____ Provided material

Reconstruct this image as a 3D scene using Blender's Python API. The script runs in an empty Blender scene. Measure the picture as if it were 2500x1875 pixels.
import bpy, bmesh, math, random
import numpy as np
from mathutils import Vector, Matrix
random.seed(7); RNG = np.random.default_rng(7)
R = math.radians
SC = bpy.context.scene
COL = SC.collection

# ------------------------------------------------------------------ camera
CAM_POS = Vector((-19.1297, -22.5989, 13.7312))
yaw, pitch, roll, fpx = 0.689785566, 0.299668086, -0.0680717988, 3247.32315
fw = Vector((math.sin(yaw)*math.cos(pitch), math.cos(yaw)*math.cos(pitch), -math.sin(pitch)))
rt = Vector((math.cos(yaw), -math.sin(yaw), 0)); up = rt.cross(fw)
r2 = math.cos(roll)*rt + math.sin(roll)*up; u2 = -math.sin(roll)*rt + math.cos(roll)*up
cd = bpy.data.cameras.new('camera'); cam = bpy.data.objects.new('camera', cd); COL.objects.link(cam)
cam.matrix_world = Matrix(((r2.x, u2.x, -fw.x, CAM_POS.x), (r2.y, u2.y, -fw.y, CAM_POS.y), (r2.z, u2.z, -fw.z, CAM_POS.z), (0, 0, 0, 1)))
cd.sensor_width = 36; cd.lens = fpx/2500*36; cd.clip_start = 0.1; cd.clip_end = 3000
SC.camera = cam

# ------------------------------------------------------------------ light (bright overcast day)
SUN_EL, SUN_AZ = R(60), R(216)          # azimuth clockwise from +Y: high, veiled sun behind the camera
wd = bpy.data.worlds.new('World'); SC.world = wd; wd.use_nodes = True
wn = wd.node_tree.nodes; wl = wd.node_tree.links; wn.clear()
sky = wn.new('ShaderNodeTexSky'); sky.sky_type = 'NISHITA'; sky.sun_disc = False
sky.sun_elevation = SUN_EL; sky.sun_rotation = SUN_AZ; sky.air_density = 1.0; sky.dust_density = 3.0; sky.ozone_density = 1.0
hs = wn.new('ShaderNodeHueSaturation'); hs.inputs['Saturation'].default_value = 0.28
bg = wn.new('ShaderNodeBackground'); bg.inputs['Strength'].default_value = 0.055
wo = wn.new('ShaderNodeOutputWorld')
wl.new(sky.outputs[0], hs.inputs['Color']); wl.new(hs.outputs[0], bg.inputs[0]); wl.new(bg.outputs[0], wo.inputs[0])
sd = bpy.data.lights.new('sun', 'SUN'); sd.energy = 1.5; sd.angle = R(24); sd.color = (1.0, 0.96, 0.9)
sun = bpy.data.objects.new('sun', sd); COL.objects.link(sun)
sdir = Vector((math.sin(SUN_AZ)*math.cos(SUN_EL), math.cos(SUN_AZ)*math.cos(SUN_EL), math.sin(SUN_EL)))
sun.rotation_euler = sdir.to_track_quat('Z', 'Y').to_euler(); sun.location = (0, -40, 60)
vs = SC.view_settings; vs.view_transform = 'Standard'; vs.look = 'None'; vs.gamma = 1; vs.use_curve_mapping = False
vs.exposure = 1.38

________

Print only the lines that run from the start of the listing to the line bearing "SC.camera = cam"; please keep the first line and that last one, exactly as they appear.

**Full solution**.
Reconstruct this image as a 3D scene using Blender's Python API. The script runs in an empty Blender scene. Measure the picture as if it were 2500x1875 pixels.
import bpy, bmesh, math, random
import numpy as np
from mathutils import Vector, Matrix
random.seed(7); RNG = np.random.default_rng(7)
R = math.radians
SC = bpy.context.scene
COL = SC.collection

# ------------------------------------------------------------------ camera
CAM_POS = Vector((-19.1297, -22.5989, 13.7312))
yaw, pitch, roll, fpx = 0.689785566, 0.299668086, -0.0680717988, 3247.32315
fw = Vector((math.sin(yaw)*math.cos(pitch), math.cos(yaw)*math.cos(pitch), -math.sin(pitch)))
rt = Vector((math.cos(yaw), -math.sin(yaw), 0)); up = rt.cross(fw)
r2 = math.cos(roll)*rt + math.sin(roll)*up; u2 = -math.sin(roll)*rt + math.cos(roll)*up
cd = bpy.data.cameras.new('camera'); cam = bpy.data.objects.new('camera', cd); COL.objects.link(cam)
cam.matrix_world = Matrix(((r2.x, u2.x, -fw.x, CAM_POS.x), (r2.y, u2.y, -fw.y, CAM_POS.y), (r2.z, u2.z, -fw.z, CAM_POS.z), (0, 0, 0, 1)))
cd.sensor_width = 36; cd.lens = fpx/2500*36; cd.clip_start = 0.1; cd.clip_end = 3000
SC.camera = cam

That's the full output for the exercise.